Algunos se han limitado a permanecer en silencio. Otros fingen que no reviste
la menor gravedad. Y otros propagan fantasías sobre una nueva Iglesia, una
Iglesia que emprende un rumbo totalmente novedoso, soñando, por ejemplo, con un
nuevo paradigma para la Iglesia o una conversión radical de la praxis
pastoral de la misma, haciéndola de nueva planta. También hay promotores
entusiastas de la supuesta revolución en la Iglesia Católica.

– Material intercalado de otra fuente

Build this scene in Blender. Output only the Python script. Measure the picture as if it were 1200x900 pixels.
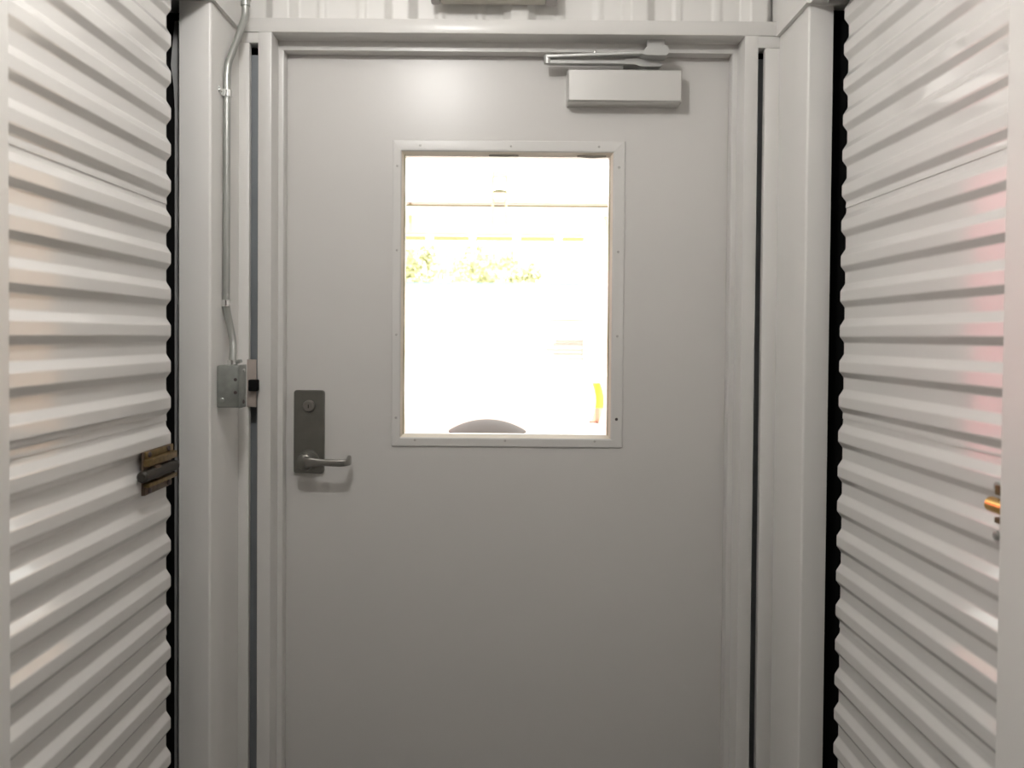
import bpy, bmesh, math, random
from mathutils import Vector, Matrix
R = math.radians
C = bpy.context.scene.collection
for o in list(bpy.data.objects):
    bpy.data.objects.remove(o)
random.seed(7)

# ------------------------------------------------------------------ camera
CAM_Z = 1.353
rho, pit = R(0.45), R(-1.08)
fw = Vector((0, math.cos(pit), math.sin(pit)))
u0 = Vector((0, -math.sin(pit), math.cos(pit)))
rt = math.cos(rho) * Vector((1, 0, 0)) + math.sin(rho) * u0
up = math.cos(rho) * u0 - math.sin(rho) * Vector((1, 0, 0))
cd = bpy.data.cameras.new('camera')
cam = bpy.data.objects.new('camera', cd)
C.objects.link(cam)
m = Matrix((rt, up, -fw)).transposed().to_4x4()
m.translation = (0, 0, CAM_Z)
cam.matrix_world = m
cd.sensor_width = 36
cd.lens = 30.0
cd.shift_x = 0.00596
cd.shift_y = -0.03096
cd.clip_start = 0.02
cd.clip_end = 300
cd.dof.use_dof = True
cd.dof.focus_distance = 2.5
cd.dof.aperture_fstop = 4.3
bpy.context.scene.camera = cam

# ------------------------------------------------------------------ sky, sun, exposure
SKY = 3.4
world = bpy.data.worlds.new('sky')
bpy.context.scene.world = world
world.use_nodes = True
wb = world.node_tree.nodes['Background']
wb.inputs['Color'].default_value = (1.0, 0.985, 0.96, 1)
wb.inputs['Strength'].default_value = SKY
sd = bpy.data.lights.new('sun', 'SUN')
sd.energy = 8.0
sd.angle = R(0.6)
sd.color = (1, 0.96, 0.9)
sun = bpy.data.objects.new('sun', sd)
C.objects.link(sun)
sun.rotation_euler = Vector((-0.10, 0.58, -0.85)).to_track_quat('-Z', 'Y').to_euler()
LAMP = (-0.293, 1.00, 2.406)
LAMP_I = 2.1            # radiant intensity of the globe lamp, W/sr
vs = bpy.context.scene.view_settings
vs.view_transform = 'Standard'
vs.look = 'None'
vs.exposure = 0.0
vs.gamma = 1.0
vs.use_curve_mapping = False

# ------------------------------------------------------------------ materials
def mat(name, col, rough=0.5, metal=0.0, spec=0.5, noise=0.0, nscale=8.0, bump=0.0, bscale=300.0, rvar=0.0, stretch=(1, 1, 1)):
    m = bpy.data.materials.new(name)
    m.use_nodes = True
    nt = m.node_tree
    b = nt.nodes['Principled BSDF']
    b.inputs['Base Color'].default_value = (*col, 1)
    b.inputs['Roughness'].default_value = rough
    b.inputs['Metallic'].default_value = metal
    b.inputs['Specular IOR Level'].default_value = spec
    tc = nt.nodes.new('ShaderNodeTexCoord')
    mp = nt.nodes.new('ShaderNodeMapping')
    mp.inputs['Scale'].default_value = stretch
    nt.links.new(tc.outputs['Object'], mp.inputs['Vector'])
    if noise or rvar:
        n = nt.nodes.new('ShaderNodeTexNoise')
        n.inputs['Scale'].default_value = nscale
        n.inputs['Detail'].default_value = 2
        nt.links.new(mp.outputs['Vector'], n.inputs['Vector'])
        if noise:
            r = nt.nodes.new('ShaderNodeMapRange')
            r.inputs['From Min'].default_value = 0.3
            r.inputs['From Max'].default_value = 0.7
            r.inputs['To Min'].default_value = 1 - noise
            r.inputs['To Max'].default_value = 1 + noise
            nt.links.new(n.outputs['Fac'], r.inputs['Value'])
            h = nt.nodes.new('ShaderNodeHueSaturation')
            h.inputs['Color'].default_value = (*col, 1)
            nt.links.new(r.outputs['Result'], h.inputs['Value'])
            nt.links.new(h.outputs['Color'], b.inputs['Base Color'])
        if rvar:
            r2 = nt.nodes.new('ShaderNodeMapRange')
            r2.inputs['From Min'].default_value = 0.3
            r2.inputs['From Max'].default_value = 0.7
            r2.inputs['To Min'].default_value = max(0.02, rough - rvar)
            r2.inputs['To Max'].default_value = rough + rvar
            nt.links.new(n.outputs['Fac'], r2.inputs['Value'])
            nt.links.new(r2.outputs['Result'], b.inputs['Roughness'])
    if bump:
        n2 = nt.nodes.new('ShaderNodeTexNoise')
        n2.inputs['Scale'].default_value = bscale
        n2.inputs['Detail'].default_value = 2
        nt.links.new(mp.outputs['Vector'], n2.inputs['Vector'])
        bp = nt.nodes.new('ShaderNodeBump')
        bp.inputs['Strength'].default_value = bump
        bp.inputs['Distance'].default_value = 0.001
        nt.links.new(n2.outputs['Fac'], bp.inputs['Height'])
        nt.links.new(bp.outputs['Normal'], b.inputs['Normal'])
    return m

def emit(name, col, s):
    m = bpy.data.materials.new(name)
    m.use_nodes = True
    b = m.node_tree.nodes['Principled BSDF']
    b.inputs['Base Color'].default_value = (*col, 1)
    b.inputs['Emission Color'].default_value = (*col, 1)
    b.inputs['Emission Strength'].default_value = s
    return m

def glass_mat():
    m = bpy.data.materials.new('clear_glass')
    m.use_nodes = True
    nt = m.node_tree
    for n in list(nt.nodes):
        nt.nodes.remove(n)
    out = nt.nodes.new('ShaderNodeOutputMaterial')
    t = nt.nodes.new('ShaderNodeBsdfTransparent')
    t.inputs['Color'].default_value = (0.97, 0.98, 0.97, 1)
    g = nt.nodes.new('ShaderNodeBsdfGlossy')
    g.inputs['Roughness'].default_value = 0.01
    fr = nt.nodes.new('ShaderNodeFresnel')
    fr.inputs['IOR'].default_value = 1.45
    mx = nt.nodes.new('ShaderNodeMixShader')
    nt.links.new(fr.outputs[0], mx.inputs[0])
    nt.links.new(t.outputs[0], mx.inputs[1])
    nt.links.new(g.outputs[0], mx.inputs[2])
    nt.links.new(mx.outputs[0], out.inputs['Surface'])
    return m

PAINT = (0.74, 0.725, 0.70)
M = {}
M['door'] = mat('door_paint', (0.64, 0.622, 0.60), 0.31, noise=0.006, nscale=3, bump=0.05, bscale=260)
M['frame'] = mat('frame_paint', (0.68, 0.665, 0.642), 0.30, noise=0.006, nscale=3, bump=0.04)
M['wall'] = mat('painted_steel', PAINT, 0.34, noise=0.006, nscale=3, bump=0.04)
M['curtain'] = mat('roll_door_paint', (0.72, 0.702, 0.68), 0.09, spec=0.9, noise=0.006, nscale=3, bump=0.02)
M['ceil'] = mat('ceiling_white', (0.75, 0.74, 0.72), 0.6)
M['floor'] = mat('sealed_concrete', (0.17, 0.165, 0.155), 0.45, noise=0.12, nscale=3)
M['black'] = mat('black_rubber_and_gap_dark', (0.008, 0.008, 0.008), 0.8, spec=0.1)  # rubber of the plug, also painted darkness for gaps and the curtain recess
M['lip'] = mat('dull_grey_lip', (0.46, 0.46, 0.45), 0.5, noise=0.1, nscale=12)
M['galv'] = mat('galvanised_steel', (0.43, 0.44, 0.42), 0.36, metal=0.75, noise=0.03, nscale=30)
M['stud'] = mat('blue_grey_stud', (0.30, 0.32, 0.335), 0.5, metal=0.2, noise=0.05, nscale=15)
M['box'] = mat('galvanised_box', (0.33, 0.345, 0.325), 0.45, metal=0.75, noise=0.15, nscale=35)
M['bright'] = mat('bright_zinc', (0.85, 0.86, 0.85), 0.15, metal=1.0)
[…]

»Los fieles que perciben la gravedad de la situación reaccionan con
perplejidad ante la falta de dirección doctrinal y disciplinar por parte de sus
pastores. Y para los que no entienden la gravedad de la situación, esa falta
los deja confundidos y vulnerables a errores peligrosos para su alma. Muchos
que han entrado en plena comunión con la Iglesia Católica tras haberse
bautizado en una comunión eclesial protestante porque dichas comunidades
abandonaron la fe apostólica sufren intensamente con esta situación: se dan
cuenta de que la Iglesia Católica está siguiendo el mismo camino de abandono de
la fe.»
»Esta situación me lleva a reflexionar cada vez más sobre el mensaje de
la Virgen de Fátima, que nos advierte del mal –peor aún que los gravísimos
males originados por difusión del comunismo ateo– que supone la apostasía de la
fe en el seno de la Iglesia. El número 675 del Catecismo de la Iglesia Católica
nos enseña que “Antes del advenimiento de Cristo, la Iglesia deberá pasar por
una prueba final que sacudirá la fe de numerosos creyentes”, y que “La
persecución que acompaña a su peregrinación sobre la tierra desvelará el
misterio de iniquidad bajo la forma de una impostura religiosa que
proporcionará a los hombres una solución aparente a sus problemas mediante el
precio de la apostasía de la verdad.”»
Debemos
tener gratitud para con los pastores que rompen el silencio para denunciar la
situación de apostasía en que nos encontramos. Antes se decía que el sacramento
de la Confirmación nos hace soldados de Cristo, y Pío XII, dirigiéndose a los
obispos de los Estados Unidos, les dijo: «El
cristiano digno de tal nombre siempre es apóstol; es indecoroso para el soldado
de Cristo alejarse de la batalla, porque sólo la muerte pone fin a su milicia».
Es preciso recuperar esta percepción militar de la vida cristiana, teniendo
siempre como modelo a la Santísima Virgen María, que mantuvo sola la fe el
sábado previo a la Resurrección, y que después de la Ascensión de Jesús al
Cielo no calló, sino que sostuvo a la Iglesia naciente con la firmeza y
claridad de su palabra. Su corazón fue, y sigue siendo, el cofre del tesoro del
que podemos sacar fuerzas para la batalla.